■ REQUIREMENTS
Retype, please, the listing from its opening line through the line that contains "from mathutils.bvhtree import BVHTree", both included, without the pictures.

[start]

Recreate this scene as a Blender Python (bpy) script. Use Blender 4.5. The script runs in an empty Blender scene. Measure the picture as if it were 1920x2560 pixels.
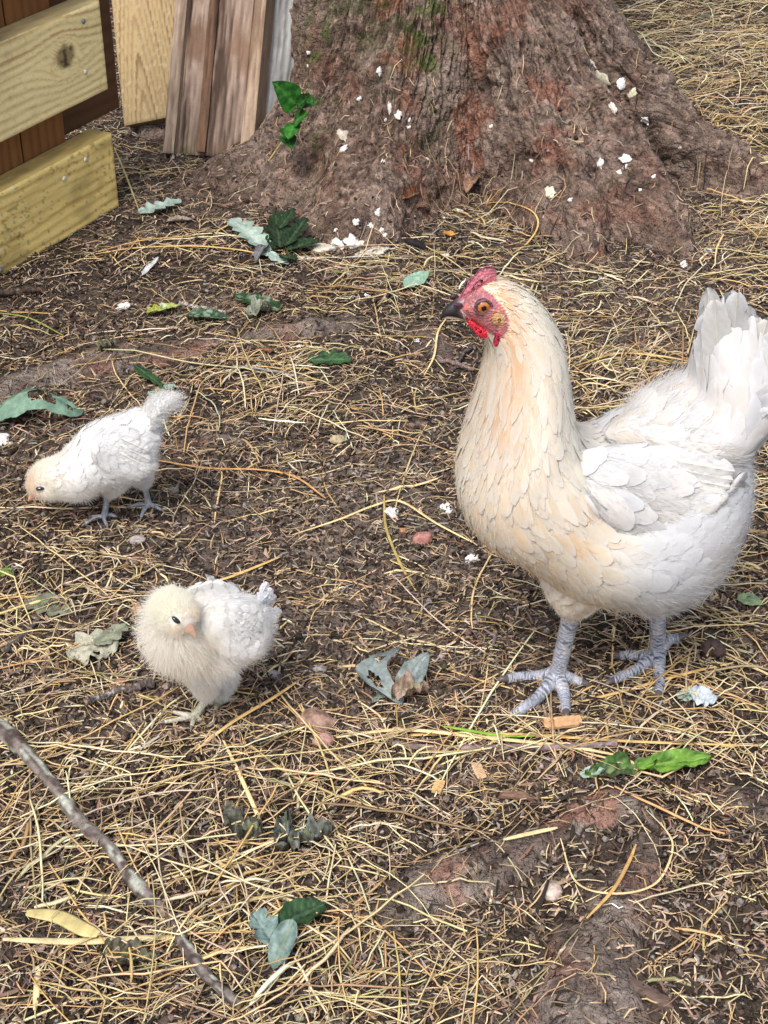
import bpy, math, random
import numpy as np
from mathutils import Vector
from mathutils.bvhtree import BVHTree

random.seed(7)
RNG = np.random.default_rng(11)
SC = bpy.context.scene
COL = SC.collection
R = math.radians

# ------------------------------------------------------------------ camera
FPX, PITCH, CAMH = 3900.0, R(34.0), 0.88
cam_d = bpy.data.cameras.new("camera")
cam = bpy.data.objects.new("camera", cam_d)
COL.objects.link(cam)
cam.location = (0, 0, CAMH)
cam.rotation_euler = (math.pi / 2 - PITCH, 0, 0)
cam_d.sensor_fit = 'VERTICAL'
cam_d.sensor_height = 24.0
cam_d.lens = 24.0 * FPX / 2560.0
cam_d.clip_start = 0.02
cam_d.clip_end = 400
SC.camera = cam

# ------------------------------------------------------------------ sky, sun, exposure
world = bpy.data.worlds.new("World")
SC.world = world
world.use_nodes = True
wn = world.node_tree
sky = wn.nodes.new('ShaderNodeTexSky')
sky.sky_type = 'NISHITA'
sky.sun_disc = False
SUN_EL, SUN_AZ = R(58), R(205)          # azimuth clockwise from +Y
sky.sun_elevation = SUN_EL
sky.sun_rotation = SUN_AZ
sky.dust_density = 3.0
sky.ozone_density = 0.6
bgn = wn.nodes['Background']
bgn.inputs['Strength'].default_value = 0.11
hsv = wn.nodes.new('ShaderNodeHueSaturation')
hsv.inputs['Saturation'].default_value = 0.55       # thin overcast
wn.links.new(sky.outputs[0], hsv.inputs['Color'])
wn.links.new(hsv.outputs[0], bgn.inputs['Color'])
sun_d = bpy.data.lights.new("sun", 'SUN')
sun_d.energy = 1.5
sun_d.angle = R(22)
sun_d.color = (1.0, 0.95, 0.89)
sun = bpy.data.objects.new("sun", sun_d)
COL.objects.link(sun)
sdir = Vector((math.sin(SUN_AZ) * math.cos(SUN_EL), math.cos(SUN_AZ) * math.cos(SUN_EL), math.sin(SUN_EL)))
sun.rotation_euler = sdir.to_track_quat('Z', 'Y').to_euler()
SC.view_settings.view_transform = 'Standard'
SC.view_settings.look = 'None'
SC.view_settings.gamma = 1
SC.view_settings.use_curve_mapping = False
SC.view_settings.exposure = 0.85
SC.render.engine = 'CYCLES'
SC.cycles.max_bounces = 10
SC.cycles.diffuse_bounces = 6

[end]

■ EXERCISE ANSWER
Recreate this scene as a Blender Python (bpy) script. Use Blender 4.5. The script runs in an empty Blender scene. Measure the picture as if it were 1920x2560 pixels.
import bpy, math, random
import numpy as np
from mathutils import Vector
from mathutils.bvhtree import BVHTree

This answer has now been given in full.